One of her favourite cakes came about post initial sketches, when she asked how the couple got engaged. The groom proposed in New York City during the intermission of The Phantom of the Opera.

“I’m like, I have the perfect cake! I tore up the sketches and said this is what we need to do, and I did a Phantom of the Opera cake for them. It had the mask, and the rose on the stage, and a lit chandelier; it was gorgeous. Their whole wedding theme became Phantom and it looked amazing. Who knew, right?”

Even though Notaro’s designs are typically unique depictions of the couples’ personalities, trends still play a role in what people are looking for. Fashion is her No. 1 go-to for trend-watching, and the Pantone colours also play a big part.

“We’re still seeing metallic, metallics are huge, but the trend now is going towards warmer tones, like coppery bronze and rose gold.”

She finds that candy mixes added to the buttercream, like Oreo and Skor, are nostalgic and will likely always be popular. She is seeing a trend towards more exotic flavours like lavender, rose, clementine and honey. And of course, boozy cakes are still an in vogue request.
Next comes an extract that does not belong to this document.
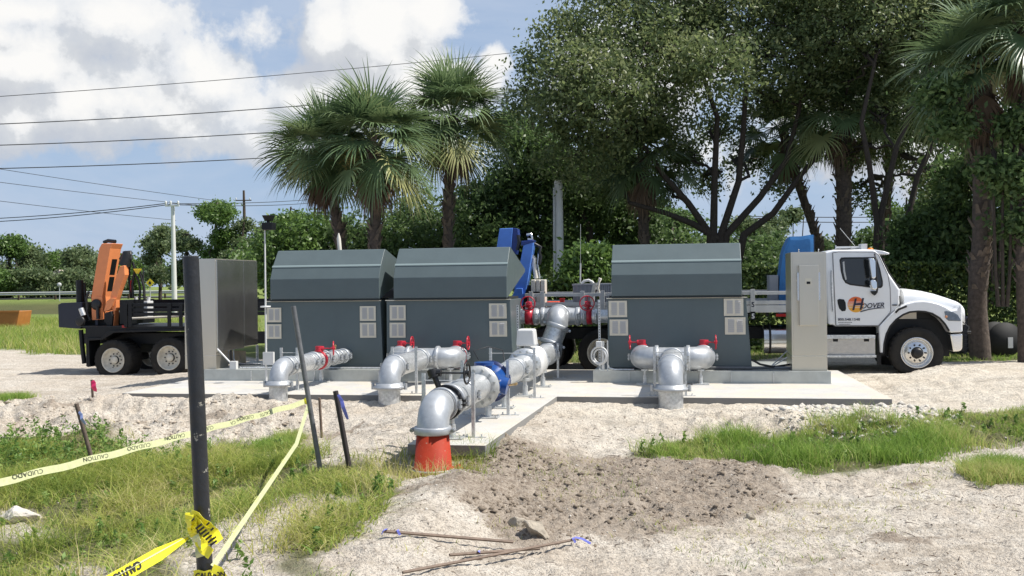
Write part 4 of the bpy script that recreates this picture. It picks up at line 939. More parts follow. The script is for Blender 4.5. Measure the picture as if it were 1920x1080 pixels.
text('OOVER','lettering','logo_navy',dr,PX(580,415)-BA*.001,rt,(0,0,1),.140,.002,.25,.98,.002)
mb=MB(); mb.tube([PX(x,y)+BA*.0015 for x,y in [(575,482),(640,462),(760,432),(900,412),(1075,405)]],[.012,.012,.010,.008,.003],6); build(mb,'swoosh','logo_navy',dr)
w_=(PX(610,650)-PX(120,650)); text('800.548.1548','lettering','logo_navy',dr,PX(118,662)-BA*.001,(1,0,0),(0,0,1),.072,.001,0,1.12,.001)
for y,xa,xb in ((700,130,410),(735,150,375)):
    mb=MB(); x=xa
    while x<xb:
        l_=random.choice((12,18,24)); p=PX(x,y-8); q=PX(min(x+l_,xb),y+5); mb.box(p.x,q.x,BT+.003,BT+.0075,q.z,p.z) if True else 0; x+=l_+6
    build(mb,'small_print','seam_grey',dr)
# mirrors
MZ=BT-.32
def Zm(x,y,b=MZ): return QV(1540+x/4.,450+y/4.,b)
mb=MB(); mb.tube([Zm(400,105,BT-.02),Zm(408,130),Zm(412,250),Zm(420,370),Zm(415,395,BT-.02)],.018,8); mb.prism([tuple(Zm(*p))[::2] for p in [(388,384),(440,384),(432,408),(418,418),(400,406)]],BT-.05,BT+.0); ma=build(mb,'mirror_arm','black_iron',t)
mb=MB(); L=[(352,140),(366,134),(392,140),(402,160),(405,275),(395,290),(372,288),(358,200)]; mb.prism([tuple(Zm(*p))[::2] for p in L],MZ-.08,MZ+.06); build(mb,'mirror','chrome',ma,.03,3)
mb=MB(); L=[(362,306),(375,296),(402,300),(412,320),(414,362),(400,376),(375,368),(364,340)]; mb.prism([tuple(Zm(*p))[::2] for p in L],MZ-.09,MZ+.06); build(mb,'mirror','chrome',ma,.035,3)
# roof gear, light, air horn, snorkel
mb=MB(); (p0)=QV(1540+108/4.,450+60/4.,BT+.5); p1=QV(1540+335/4.,450+48/4.,BT+.5)
mb.tube([p0+Vector((0,0,-.02)),p0+Vector((0,0,.06)),p0+Vector((0,0,.04))],.02,8); mb.box(p0.x,p1.x,BT+.48,BT+.52,p0.z-.01,p0.z+.03); mb.box(p1.x-.12,p1.x,BT+.35,BT+.7,p1.z-.07,p1.z+.05); mb.box(p1.x-.3,p1.x-.1,BT+.45,BT+.6,p1.z-.04,p1.z+.0); build(mb,'roof_rack','white_plastic',t,.006)
mb=MB(); q=QV(1540+368/4.,450+64/4.,BT+.3); mb.ico((q.x,q.y,q.z-.01),.06,0,2,0,(1,1,.45)); build(mb,'marker_lamp','amber',t)
mb=MB(); q=QV(1603,461,BT+.5); mb.tube([q,QV(1575,428,BT+.5)],.006,5); build(mb,'antenna','galv_dull',t)
mb=MB(); mb.tube([QV(1559,507,BT-.06),QV(1559.5,540,BT-.06),QV(1562,584,BT-.06)],.022,8); build(mb,'grab_rail','galv',t)
# steps and boxes, tank, frame
mb=MB(); (a0,z0)=Q(1552,626,BT-.05); (a1,z1)=Q(1640,632,BT-.05)
mb.box(a0-.1,a1,BT-.12,BT+.35,z1-.03,z1+.04); s0=build(mb,'step','galv',t,.006)
mb=MB(); a2,z2=Q(1643,668.5,BT-.1); mb.box(a0-.1,a2,BT-.12,BT+.35,z2-.02,z2+.03); build(mb,'step','galv',t,.006)
mb=MB(); mb.box(a0-.1,a2-.01,BT-.06,BT+.5,z2+.031,z1-.031); tb=build(mb,'tool_box','tread_plate',t,.006)
mb=MB(); zz=(z1+z2)/2
for x in (a0+.15,a2-.18): mb.box(x-.05,x+.05,BT-.065,BT-.0605,z1-.09,z1-.035); 
build(mb,'hinge','black_paint',tb)
mb=MB(); q0=Q(1433,640,BT); q1=Q(1484,640,BT); zc=Q(1450,637,BT)[1]; mb.cyl((q0[0],BT+.28,zc),(q1[0]+.7,BT+.28,zc),.30,40); tk=build(mb,'fuel_tank','chrome_dull',t)
for x in (q0[0]+.12,q0[0]+.5,q0[0]+.95):
    mb=MB(); mb.lathe((x-.02,BT+.28,zc),AA,[(0,.30),(0,.31),(.045,.31),(.045,.30)],40,0,True,False); build(mb,'strap','rubber',tk)
# chassis rails & bed
aL=Q(985,600,BT)[0]; aR=Q(1553,600,BT)[0]; aF=Q(1790,600,BT)[0]
mb=MB()
for y in (BT+.68,BT+1.5): mb.box(aL+.1,aF-.25,y,y+.08,.60,.84)
for x in np.linspace(aL+.3,aR,6): mb.box(x,x+.08,BT+.761,BT+1.499,.64,.80)
mb.box(Q(1645,600,BT)[0],Q(1652,600,BT)[0],BT+.05,BT+.12,.1,.75)
build(mb,'chassis','black_paint',t)
bz=Q(1430,575,BT)[1]; abr=Q(1484,500,BT)[0]+.35
mb=MB(); mb.box(aL,abr,BT+.02,TB+.1,bz-.10,bz-.02); 
for x in np.linspace(aL+.1,abr-.1,16): mb.box(x,x+.05,BT+.06,TB+.06,bz-.2,bz-.101)
build(mb,'bed','black_paint',t)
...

She offers to do the dessert table for her clients as well. Eclairs are huge here, she says. Latour took courses with Barry Callebaut so he can make molded chocolate bonbons in-house. Covered strawberries and cookies are all part of their repertoire, as are family recipe requests, such as the Mexican wedding cookie she once did. It is all part in parcel of delivering something highly personal. It’s why she’s added edible hockey pucks to the back of cakes, and made replica “fur babies” for couples whose pet won’t be joining them on their special day. She relishes the special touches she can add to the cakes that make them a reflection of her clients.

“I don’t have a personal style, I have a standard, and that means that I can emulate anything that’s out there, but it’s going to be to our standard, which is really, really picky.”

 

A day in the life
Notaro and Latour, partners in business and life, can seem on the serious side showing up to present their cakes in crisp whites.
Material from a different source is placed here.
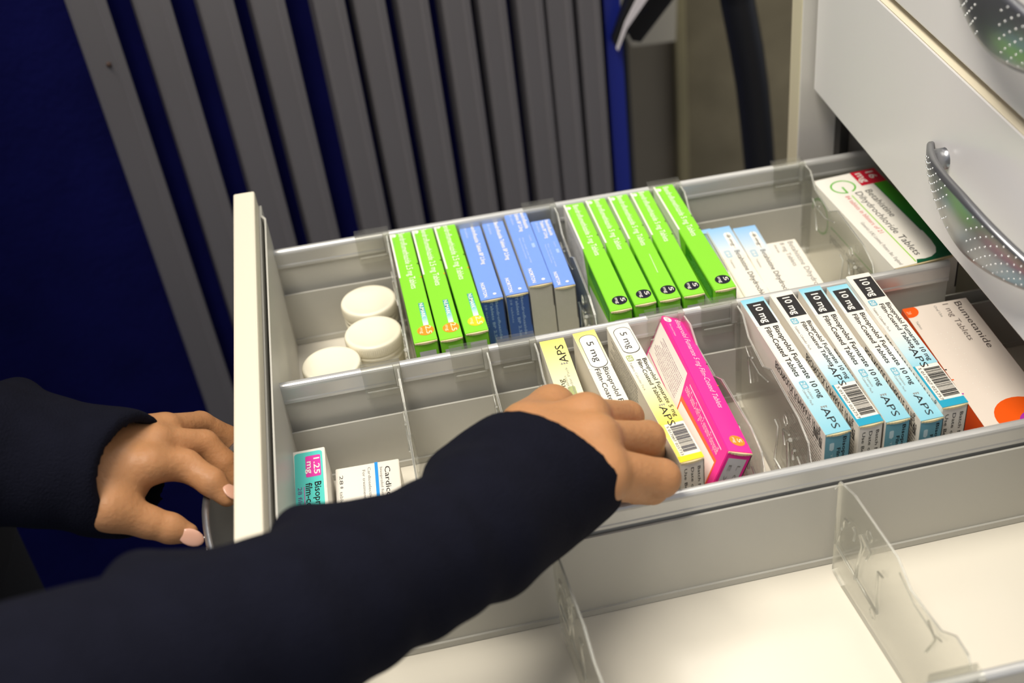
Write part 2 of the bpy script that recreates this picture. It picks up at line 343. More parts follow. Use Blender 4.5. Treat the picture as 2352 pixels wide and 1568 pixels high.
# ------------------------------------------------------------------ clear dividers
# profile in (distance from clip end, z), clip end at 0
PRO = [(0.0, -0.012), (0.012, 0.004), (0.036, 0.006), (0.062, -0.014), (0.125, -0.018), (0.158, 0.001), (0.262, 0.002), (0.298, -0.008), (0.310, -0.03), (0.312, -0.13), (0.300, -0.158), (0.275, -0.1635), (0.03, -0.1635), (0.012, -0.15), (0.008, -0.09)]
def ridge(bm, pts, f, th=0.0016, r=0.0007, mi=1):
    tube(bm, [f(*p) for p in pts], r, 6, True, mi)
def divider(x, rail, side, label, bow=0.0, xs=0.0, group='clear plastic dividers in the drawer'):
    # side -1: hooks on 'rail' and runs towards the viewer; +1: hooks and runs away
    ry = RY[rail]
    t = thing('clear_divider', label, 'divider', U3(x, ry + side * 0.17, FL + 0.003), group)
    def f(d, z, dx=0.0): return U3(x + dx + xs * (d / 0.31) + bow * math.sin(math.pi * min(1, max(0, d / 0.31))) * (0.02 - z) * 5, ry + side * (0.009 + d), z)
    bm = bmesh.new(); th = Vector((0.0013, 0, 0))
    # build as a strip mesh so that it can bow
    n = 24; ds = sorted(set([p[0] for p in PRO] + [0.31 * k / n for k in range(n + 1)]))
    top = PRO[:9]; bot = [PRO[0], PRO[14], PRO[13], PRO[12], PRO[11], PRO[10], PRO[9], PRO[8]]
    def interp(poly, d):
        for a, b in zip(poly, poly[1:]):
            if a[0] <= d <= b[0] and b[0] > a[0]: return a[1] + (b[1] - a[1]) * (d - a[0]) / (b[0] - a[0])
        return poly[-1][1]
    rowsA, rowsB = [], []
    for d in [v for v in ds if v <= 0.309]:
        zt = interp(top, d); zb = interp(bot, d); r = []
        for k in range(7): r.append(f(d, zb + (zt - zb) * k / 6))
        rowsA.append([bm.verts.new(p) for p in r]); rowsB.append([bm.verts.new(p + th) for p in r])
    fs = []
    for i in range(len(rowsA) - 1):
        for k in range(6):
            fs.append(bm.faces.new([rowsA[i][k], rowsA[i][k + 1], rowsA[i + 1][k + 1], rowsA[i + 1][k]])); fs.append(bm.faces.new([rowsB[i][k], rowsB[i + 1][k], rowsB[i + 1][k + 1], rowsB[i][k + 1]]))
        for k in (0, 6):
            g = bm.faces.new([rowsA[i][k], rowsA[i + 1][k], rowsB[i + 1][k], rowsB[i][k]]); g.material_index = 1; fs.append(g)
    for i in (0, len(rowsA) - 1):
        for k in range(6):
            g = bm.faces.new([rowsA[i][k], rowsA[i][k + 1], rowsB[i][k + 1], rowsB[i][k]]); g.material_index = 1; fs.append(g)
    bmesh.ops.recalc_face_normals(bm, faces=fs)
    g = lambda d, z: f(d, z, 0.003 if side > 0 else -0.002)
    # moulded ridges and latch shapes
    ridge(bm, [(0.272, -0.052), (0.284, -0.056), (0.288, -0.078)], g); ridge(bm, [(0.290, -0.078), (0.297, -0.115)], g)
    ridge(bm, [(0.297, -0.115), (0.19, -0.125)], g, r=0.0010); ridge(bm, [(0.19, -0.125), (0.196, -0.09), (0.198, -0.062), (0.186, -0.060)], g)
    ridge(bm, [(0.245, -0.046), (0.236, -0.056), (0.242, -0.082), (0.246, -0.122)], g, r=0.0013); ridge(bm, [(0.240, -0.042), (0.218, -0.050), (0.226, -0.070)], g)
    ridge(bm, [(0.262, -0.05), (0.256, -0.052), (0.258, -0.068)], g, r=0.0009); ridge(bm, [(0.09, -0.028), (0.072, -0.04), (0.085, -0.075)], g)
    ridge(bm, [(0.155, -0.02), (0.118, -0.034), (0.075, -0.036), (0.06, -0.03)], g, r=0.0005)
    ridge(bm, [p for p in PRO[1:9]], lambda d, z: f(d, z, 0.0015), r=0.0004)
    for c in ((0.225, -0.03), (0.20, -0.135)):
        ridge(bm, [(c[0] + 0.007 * math.cos(a), c[1] + 0.007 * math.sin(a)) for a in [2 * math.pi * k / 10 for k in range(11)]], g, r=0.0004)
    obj('blade', bm, [M_clear, M_clear_edge], t)
    # clip hooked over the rail
    bm = bmesh.new(); y0, y1 = ry - 0.0105, ry + 0.0105; ca, cb = (x - 0.047, x + 0.005)
    prism(bm, [U3(ca, y1, -0.012), U3(ca, y1, 0.0035), U3(ca, y0, 0.0035), U3(ca, y0, -0.045), U3(ca, y0 + 0.003, -0.045), U3(ca, y0 + 0.003, 0.0008), U3(ca, y1 - 0.003, 0.0008), U3(ca, y1 - 0.003, -0.012)], Vector(((cb - ca) * S, 0, 0)))
    box(bm, ca + 0.003, cb - 0.006, y0 - 0.0012, y0, -0.034, -0.0325, mi=1)
    box(bm, cb - 0.010, cb, y0 - 0.003, y0 + 0.002, -0.03, 0.0045, 0.001, 1, 1)
    obj('clip', bm, [M_clear, M_clear_edge], t)
divider(-0.020, 0, -1, 'clear plastic divider in the back lane between the white tubs and the green boxes')
divider(0.243, 0, -1, 'clear plastic divider in the back lane between the blue boxes and the five green boxes')
divider(0.447, 0, -1, 'clear plastic divider in the back lane just right of the five green boxes')
divider(0.655, 0, -1, 'clear plastic divider in the back lane left of the large white and green box', 0.0)
divider(-0.037, 1, -1, 'clear plastic divider in the middle lane right of the flat white box')
divider(0.083, 1, -1, 'clear plastic divider crossing the empty part of the middle lane')
divider(0.148, 1, -1, 'clear plastic divider in the middle lane left of the pale yellow boxes')
divider(0.356, 1, -1, 'clear plastic divider bulging behind the pink box', 0.014, 0.018)
divider(0.433, 1, -1, 'clear plastic divider left of the row of 10 mg boxes', 0.0)
divider(0.470, 3, 1, 'clear plastic divider standing alone in the empty white near lane', 0.0, -0.026)
divider(0.118, 3, 1, 'clear plastic divider in the empty near lane, mostly hidden under the sleeve', 0.0, -0.02)
# ------------------------------------------------------------------ white tubs
def tub(x, y, z, R0, label, first=[None]):
    h = (z - FL) * S - 0.0013
    t = thing('pill_tub', label, 'tub', U3(x, y, FL + 0.003), 'white tubs with screw lids')
    c = U3(x, y, z); bm = bmesh.new(); r = R0 * S
    lathe(bm, c, [(0, -0.0006), (r * 0.80, -0.0006), (r * 0.84, -0.0001), (r * 0.90, 0), (r * 0.965, -0.0003), (r, -0.0012), (r, -0.0078), (r * 0.985, -0.0084), (r * .90, -0.0084)], 72)
    # fine ribs round the rim
    for k in range(90):
        a = 2 * math.pi * k / 90; p = Vector((c.x + r * math.cos(a), c.y + r * math.sin(a), c.z))
        tube(bm, [p + Vector((0, 0, -0.002)), p + Vector((0, 0, -0.0075))], 0.00022, 4, False)
    obj('lid', bm, M_pot, t)
    bm = bmesh.new()
    lathe(bm, c, [(r * .9, -0.008), (r * .985, -0.0092), (r * .985, -0.0112), (r * .95, -0.0118), (r * .95, -0.0136), (r * .98, -0.0142), (r * .98, -0.0158), (r * .93, -0.0166), (r * .915, -h + 0.002), (r * .88, -h), (0, -h)], 72)
    obj('tub_body', bm, M_pot, t)
tub(-0.0655, 1.663, -0.075, 0.0423, 'white tub with a screw lid at the far wall, furthest of the three tubs')
tub(-0.0655, 1.571, -0.072, 0.0423, 'white tub with a screw lid between the other two tubs')
tub(-0.131, 1.516, -0.075, 0.0423, 'white tub nearest the middle rail, leftmost of the three tubs')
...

“It’s part of what we do. People always comment we are always so professional because they see us deliver in our whites and when they see us out, they say ‘you are nothing like that!’ We are a fun couple. Life’s too short. We can be pretty goofy sometimes, like really goofy, but what we do is serious, so there has to be a balance otherwise you go crazy. Weddings are all year, so we don’t have much time off. It’s every weekend.”

She accommodates up to three cakes per wedding date, although if one cake is quite complicated she will avoid booking others on that day. Weddings are often Saturdays, hence Fridays are typically nuts. They have never missed a wedding (touch wood, she says), crediting the pastry chef in her for always thinking of the worst-case scenarios. She always makes extra sugar flowers and packs a kit with emergency tools and fondant if needed, just to be safe. While Notaro admits with a laugh that her housekeeping at home may not be as detail oriented as her approach to cakes, she says she knows what’s important and what’s important is what gets done.  

“I won’t allow our work to be thrown out the door because our couples deserve our best, that’s what they’re paying us for. We’ve been entrusted in this really huge part of their day and everyone at the wedding will see it, judge it, and judge us and judge the couple.”

For the love of weddings
A small percentage of the business – perhaps 10 per cent or a bit higher, Notaro estimates – is special occasion cakes. This arose through follow-up requests from existing clients who went on to need cakes for a baby shower and then a first birthday. There’s a little corporate business too, but it’s a small slice of Cake Studio.

“Our main focus is weddings. I love weddings.”

Notaro and Latour try to go back later in the night to assist the venue with moving the cake if needed, but mostly to share in the well wishes.

“Not having children of my own, these couples I see could all be my sons and daughters, so it’s this ‘go out to the world, we wish you well’ and it’s a good feeling.”